When I was twelve, my parents had two talks with me.

One was the usual birds and bees. Well, I didn’t really get the usual version. My mom, Lisa, is a registered nurse, and she told me what went where, and what didn’t need to go here, there, or any damn where until I’m grown. Back then, I doubted anything was going anywhere anyway. While all the other girls sprouted breasts between sixth and seventh grade, my chest was as flat as my back.

The other talk was about what to do if a cop stopped me.

When a book gets the level of attention that Angie Thomas’s debut has had, it has a lot to live up to. YA as a genre is great at tackling current issues and The Hate U Give brings Black Lives Matter to the forefront.

Starr is sixteen years old and lives in Garden Heights, not exactly the most affluent part of town. Her parents work hard to send their children to school outside the neighbourhood, travelling up to an hour each way to the suburbs where Starr is only one of a couple of black kids at Williamson Prep. Leaving a Garden Heights party with best friend Khalil, they’re pulled over by a police officer, Officer One-Fifteen. Unarmed, Khalil is shot in the back right in front of Starr, the only witness other than the officer. Some people demand her to speak up, others would rather she stayed silent. With tensions rising, Starr has to make a decision that could land her whole family in danger.

Starr is a perfect lead and her voice is authentically teenage. Amidst the chaos that Khalil’s death causes, she still has to go to school, still has boyfriend problems that are unrelated to the shooting. She struggles to keep the two parts of her life separate and this adds to her pain, feeling that her school friends won’t understand, or will judge her. None of her friends know that she was a witness at first and those scenes at school where people are debating Khalil’s death, whether he deserved it or not, are heartbreaking.

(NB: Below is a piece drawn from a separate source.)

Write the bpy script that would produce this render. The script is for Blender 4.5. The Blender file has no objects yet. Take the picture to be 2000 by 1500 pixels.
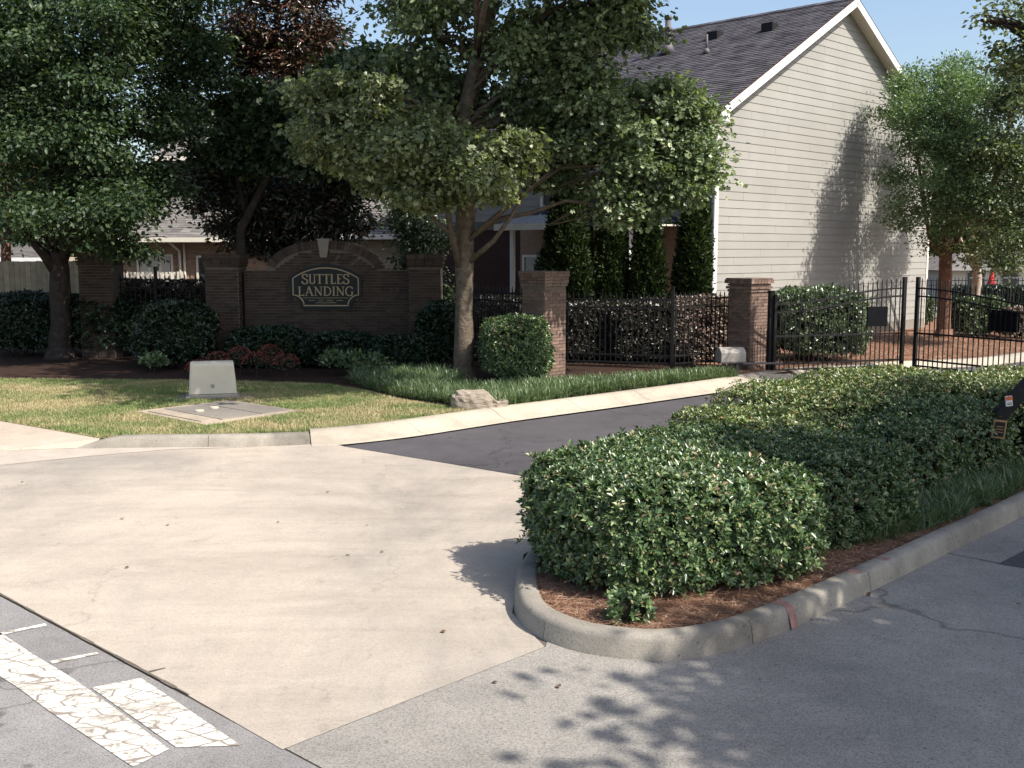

Another strength is Starr’s family. Thomas gives her an imperfect family where love is ever-present. Her older brother, Seven, has a different mother who just happens to be the girlfriend of King, the local gang leader. Starr’s father is a strong influence, a former gang member who served time for King and then turned his back on that lifestyle once he got out. He teaches his kids to be better, making them work in the grocery store that he owns, hoping that they’ll go to college and be able to move away. Uncle Carlos is a police officer who knows Officer One-Fifteen, and seeing how he reconciles his professional life with what’s happening to his family was incredible interesting. Thomas gives so many sides to this story but it’s never too much.

This is an incredible novel that is current and, perhaps unfortunately, won’t date. In the book, Starr posts about the lynching of Emmett Till on her Tumblr, a crime which went unpunished back in the 1955. You have to hope that in sixty years time we aren’t still talking about the deaths of young black men and women in this way.